═══ DATA SUPPLIED ═══

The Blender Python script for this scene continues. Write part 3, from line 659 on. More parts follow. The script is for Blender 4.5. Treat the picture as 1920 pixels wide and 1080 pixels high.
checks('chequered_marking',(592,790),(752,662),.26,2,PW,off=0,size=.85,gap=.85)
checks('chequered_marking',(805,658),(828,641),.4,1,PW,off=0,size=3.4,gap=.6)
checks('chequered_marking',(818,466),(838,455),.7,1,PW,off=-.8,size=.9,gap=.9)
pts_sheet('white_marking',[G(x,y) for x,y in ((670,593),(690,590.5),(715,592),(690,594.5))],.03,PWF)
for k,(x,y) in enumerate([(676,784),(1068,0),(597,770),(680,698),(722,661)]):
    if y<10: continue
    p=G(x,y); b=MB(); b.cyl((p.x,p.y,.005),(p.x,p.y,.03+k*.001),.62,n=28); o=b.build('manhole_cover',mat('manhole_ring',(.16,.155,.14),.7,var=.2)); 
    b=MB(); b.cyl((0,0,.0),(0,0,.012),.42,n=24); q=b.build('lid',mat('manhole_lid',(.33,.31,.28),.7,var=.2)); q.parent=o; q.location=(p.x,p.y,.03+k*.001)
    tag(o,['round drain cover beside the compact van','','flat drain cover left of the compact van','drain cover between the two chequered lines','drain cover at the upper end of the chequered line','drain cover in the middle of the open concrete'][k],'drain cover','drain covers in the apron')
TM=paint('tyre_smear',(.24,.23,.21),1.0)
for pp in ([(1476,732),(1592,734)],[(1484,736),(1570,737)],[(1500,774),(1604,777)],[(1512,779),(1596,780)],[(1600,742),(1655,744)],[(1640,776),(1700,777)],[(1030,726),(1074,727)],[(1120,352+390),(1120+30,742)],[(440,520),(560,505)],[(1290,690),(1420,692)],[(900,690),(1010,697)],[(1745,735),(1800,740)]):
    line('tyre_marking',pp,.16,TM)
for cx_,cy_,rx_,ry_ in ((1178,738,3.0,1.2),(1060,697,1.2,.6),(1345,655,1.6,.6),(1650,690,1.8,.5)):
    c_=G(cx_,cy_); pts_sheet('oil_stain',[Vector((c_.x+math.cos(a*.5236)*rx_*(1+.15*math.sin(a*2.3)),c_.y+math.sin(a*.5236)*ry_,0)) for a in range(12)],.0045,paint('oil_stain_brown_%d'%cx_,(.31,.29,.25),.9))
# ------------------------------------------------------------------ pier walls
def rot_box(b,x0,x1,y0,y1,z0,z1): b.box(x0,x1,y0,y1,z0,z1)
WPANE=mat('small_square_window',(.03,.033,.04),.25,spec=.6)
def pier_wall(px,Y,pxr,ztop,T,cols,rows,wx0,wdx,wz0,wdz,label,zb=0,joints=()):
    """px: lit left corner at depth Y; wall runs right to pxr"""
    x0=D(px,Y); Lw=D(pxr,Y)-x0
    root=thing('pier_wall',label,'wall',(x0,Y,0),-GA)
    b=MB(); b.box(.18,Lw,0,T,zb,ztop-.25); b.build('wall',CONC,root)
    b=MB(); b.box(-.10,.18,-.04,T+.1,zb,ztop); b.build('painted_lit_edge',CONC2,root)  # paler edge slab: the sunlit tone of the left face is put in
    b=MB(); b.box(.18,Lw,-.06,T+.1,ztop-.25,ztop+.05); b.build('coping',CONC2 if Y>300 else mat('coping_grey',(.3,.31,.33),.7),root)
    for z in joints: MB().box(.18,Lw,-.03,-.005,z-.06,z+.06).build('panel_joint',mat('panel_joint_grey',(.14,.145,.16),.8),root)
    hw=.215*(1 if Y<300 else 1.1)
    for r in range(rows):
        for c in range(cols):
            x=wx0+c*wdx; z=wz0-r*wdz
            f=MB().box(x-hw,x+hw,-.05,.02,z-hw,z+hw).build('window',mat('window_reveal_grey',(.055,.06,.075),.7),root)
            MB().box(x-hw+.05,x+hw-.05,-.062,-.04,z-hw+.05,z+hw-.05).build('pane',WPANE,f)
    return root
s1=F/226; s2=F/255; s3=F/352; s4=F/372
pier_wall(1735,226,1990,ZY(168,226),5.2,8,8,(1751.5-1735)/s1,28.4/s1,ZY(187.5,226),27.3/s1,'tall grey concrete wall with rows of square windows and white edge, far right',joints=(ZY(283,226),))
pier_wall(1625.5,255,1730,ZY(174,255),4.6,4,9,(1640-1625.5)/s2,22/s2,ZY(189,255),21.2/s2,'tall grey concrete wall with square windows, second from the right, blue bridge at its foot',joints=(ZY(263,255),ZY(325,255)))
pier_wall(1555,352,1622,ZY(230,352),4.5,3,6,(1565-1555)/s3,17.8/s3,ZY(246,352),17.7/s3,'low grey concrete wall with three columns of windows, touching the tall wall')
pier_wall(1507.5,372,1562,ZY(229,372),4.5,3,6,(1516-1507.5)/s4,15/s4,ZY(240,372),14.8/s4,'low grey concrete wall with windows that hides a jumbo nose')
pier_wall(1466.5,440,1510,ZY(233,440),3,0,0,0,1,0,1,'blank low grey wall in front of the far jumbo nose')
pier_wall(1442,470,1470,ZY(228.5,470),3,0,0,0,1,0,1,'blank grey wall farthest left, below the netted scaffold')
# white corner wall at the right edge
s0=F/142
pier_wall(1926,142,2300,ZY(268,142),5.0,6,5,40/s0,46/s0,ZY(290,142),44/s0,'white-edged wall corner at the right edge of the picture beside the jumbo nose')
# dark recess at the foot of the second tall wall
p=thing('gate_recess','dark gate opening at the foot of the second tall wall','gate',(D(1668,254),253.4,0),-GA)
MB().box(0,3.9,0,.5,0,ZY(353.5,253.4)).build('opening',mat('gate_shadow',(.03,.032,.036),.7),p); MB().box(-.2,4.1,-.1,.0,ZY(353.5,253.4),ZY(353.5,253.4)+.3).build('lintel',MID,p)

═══
═══ DATA SUPPLIED ═══

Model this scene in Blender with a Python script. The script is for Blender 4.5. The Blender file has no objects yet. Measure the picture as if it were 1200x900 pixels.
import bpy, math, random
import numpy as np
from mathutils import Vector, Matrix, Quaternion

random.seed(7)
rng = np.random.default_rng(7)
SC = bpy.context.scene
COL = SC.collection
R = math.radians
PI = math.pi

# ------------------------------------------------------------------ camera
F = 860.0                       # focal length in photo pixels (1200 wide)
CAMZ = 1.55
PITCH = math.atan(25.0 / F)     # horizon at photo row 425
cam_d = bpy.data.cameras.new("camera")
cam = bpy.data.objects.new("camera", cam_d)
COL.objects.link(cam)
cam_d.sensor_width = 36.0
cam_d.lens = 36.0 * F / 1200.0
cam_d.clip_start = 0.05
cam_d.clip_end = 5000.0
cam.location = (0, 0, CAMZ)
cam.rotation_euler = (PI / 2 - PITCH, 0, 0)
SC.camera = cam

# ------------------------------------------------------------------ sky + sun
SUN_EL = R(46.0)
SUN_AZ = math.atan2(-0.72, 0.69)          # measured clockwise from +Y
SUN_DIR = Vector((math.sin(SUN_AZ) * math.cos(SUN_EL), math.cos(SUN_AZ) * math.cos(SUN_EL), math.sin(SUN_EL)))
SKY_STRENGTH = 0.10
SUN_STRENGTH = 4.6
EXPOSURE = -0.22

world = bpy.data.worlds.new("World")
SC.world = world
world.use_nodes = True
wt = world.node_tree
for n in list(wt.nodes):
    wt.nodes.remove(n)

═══
═══ DATA SUPPLIED ═══

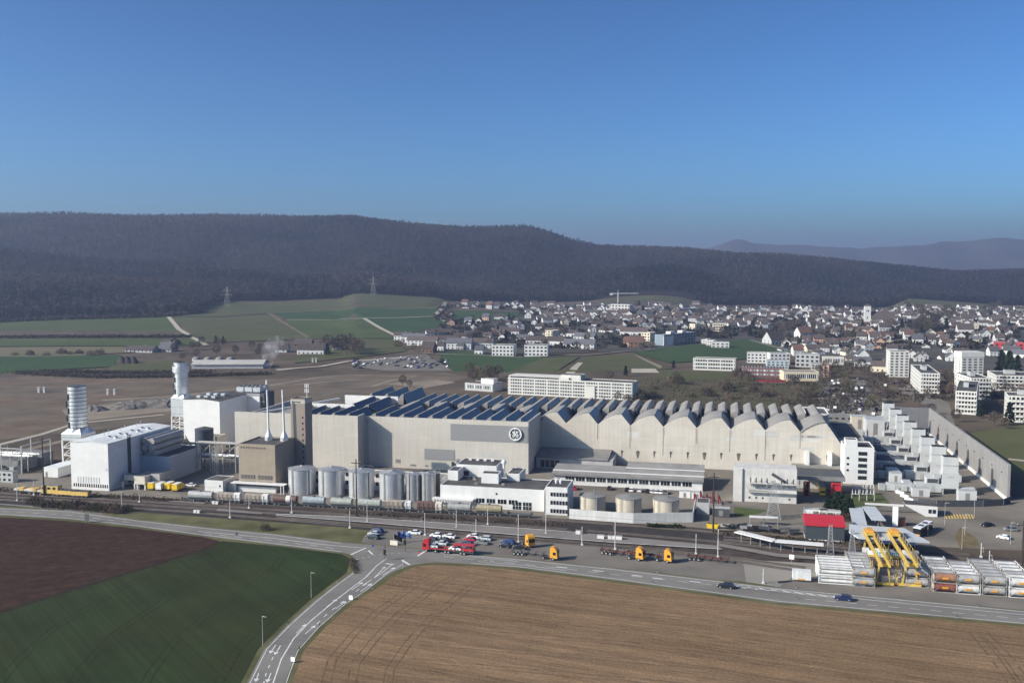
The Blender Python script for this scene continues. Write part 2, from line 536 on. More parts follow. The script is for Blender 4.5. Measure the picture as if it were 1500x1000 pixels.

═══

Find the string "objects" in the entries above and return each line that holds it.

#### [REPLY]
Model this scene in Blender with a Python script. The script is for Blender 4.5. The Blender file has no objects yet. Measure the picture as if it were 1200x900 pixels.
cam = bpy.data.objects.new("camera", cam_d)
COL.objects.link(cam)